— Provided data —
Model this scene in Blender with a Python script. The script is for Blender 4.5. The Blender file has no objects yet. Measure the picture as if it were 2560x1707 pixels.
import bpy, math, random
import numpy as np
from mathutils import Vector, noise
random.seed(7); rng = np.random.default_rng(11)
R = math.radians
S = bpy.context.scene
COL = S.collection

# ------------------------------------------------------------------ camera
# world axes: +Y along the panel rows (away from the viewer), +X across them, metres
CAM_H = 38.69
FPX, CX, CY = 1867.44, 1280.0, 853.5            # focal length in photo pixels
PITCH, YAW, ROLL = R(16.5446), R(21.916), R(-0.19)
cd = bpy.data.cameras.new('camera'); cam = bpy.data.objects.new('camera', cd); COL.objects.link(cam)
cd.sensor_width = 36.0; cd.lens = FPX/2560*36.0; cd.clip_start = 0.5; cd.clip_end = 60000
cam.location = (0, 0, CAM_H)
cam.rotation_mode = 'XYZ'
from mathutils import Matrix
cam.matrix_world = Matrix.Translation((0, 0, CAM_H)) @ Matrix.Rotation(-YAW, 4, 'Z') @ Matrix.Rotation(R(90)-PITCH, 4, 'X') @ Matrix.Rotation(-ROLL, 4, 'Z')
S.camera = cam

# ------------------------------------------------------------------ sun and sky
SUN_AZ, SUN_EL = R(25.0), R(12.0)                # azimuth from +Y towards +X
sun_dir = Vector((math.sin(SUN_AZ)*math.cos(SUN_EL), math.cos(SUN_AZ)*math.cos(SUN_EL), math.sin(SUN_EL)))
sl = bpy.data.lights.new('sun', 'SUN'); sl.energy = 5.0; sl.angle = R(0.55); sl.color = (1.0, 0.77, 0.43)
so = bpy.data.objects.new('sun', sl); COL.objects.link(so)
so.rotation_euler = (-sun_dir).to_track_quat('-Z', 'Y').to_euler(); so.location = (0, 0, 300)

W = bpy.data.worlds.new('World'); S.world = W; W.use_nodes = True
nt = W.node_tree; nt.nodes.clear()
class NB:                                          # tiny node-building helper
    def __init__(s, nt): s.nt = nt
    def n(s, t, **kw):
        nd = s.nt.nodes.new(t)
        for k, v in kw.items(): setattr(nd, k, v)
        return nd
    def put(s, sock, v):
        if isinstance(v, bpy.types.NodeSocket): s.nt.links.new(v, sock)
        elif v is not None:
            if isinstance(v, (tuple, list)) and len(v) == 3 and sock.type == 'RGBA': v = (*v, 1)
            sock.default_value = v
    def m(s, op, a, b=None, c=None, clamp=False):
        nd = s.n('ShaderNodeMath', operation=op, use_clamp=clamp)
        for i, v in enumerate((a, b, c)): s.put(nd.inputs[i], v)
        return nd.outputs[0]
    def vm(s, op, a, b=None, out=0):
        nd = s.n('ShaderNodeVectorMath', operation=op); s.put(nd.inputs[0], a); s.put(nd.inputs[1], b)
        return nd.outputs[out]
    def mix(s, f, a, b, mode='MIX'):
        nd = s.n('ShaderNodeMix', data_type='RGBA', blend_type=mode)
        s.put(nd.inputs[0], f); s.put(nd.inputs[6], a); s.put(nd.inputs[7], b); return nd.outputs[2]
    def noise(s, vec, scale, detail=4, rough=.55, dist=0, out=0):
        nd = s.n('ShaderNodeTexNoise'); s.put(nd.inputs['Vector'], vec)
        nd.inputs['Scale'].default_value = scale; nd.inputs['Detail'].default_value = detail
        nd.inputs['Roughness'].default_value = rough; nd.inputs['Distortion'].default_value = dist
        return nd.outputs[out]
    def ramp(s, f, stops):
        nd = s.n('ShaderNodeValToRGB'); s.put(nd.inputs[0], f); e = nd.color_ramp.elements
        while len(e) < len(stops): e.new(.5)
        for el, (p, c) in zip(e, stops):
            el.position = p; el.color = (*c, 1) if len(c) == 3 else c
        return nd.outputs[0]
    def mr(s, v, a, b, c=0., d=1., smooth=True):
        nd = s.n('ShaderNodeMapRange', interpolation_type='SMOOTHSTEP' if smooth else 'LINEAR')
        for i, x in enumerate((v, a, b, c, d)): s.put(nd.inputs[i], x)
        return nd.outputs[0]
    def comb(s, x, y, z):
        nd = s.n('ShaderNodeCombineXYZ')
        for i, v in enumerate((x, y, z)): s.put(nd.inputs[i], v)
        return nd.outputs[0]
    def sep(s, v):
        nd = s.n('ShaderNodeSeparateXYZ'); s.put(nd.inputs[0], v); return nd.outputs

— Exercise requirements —
Starting at the first line of the data above, please restate word for word every line up to and including the one that holds "COL = S.collection", and add nothing else.

— Solved problem —
Model this scene in Blender with a Python script. The script is for Blender 4.5. The Blender file has no objects yet. Measure the picture as if it were 2560x1707 pixels.
import bpy, math, random
import numpy as np
from mathutils import Vector, noise
random.seed(7); rng = np.random.default_rng(11)
R = math.radians
S = bpy.context.scene
COL = S.collection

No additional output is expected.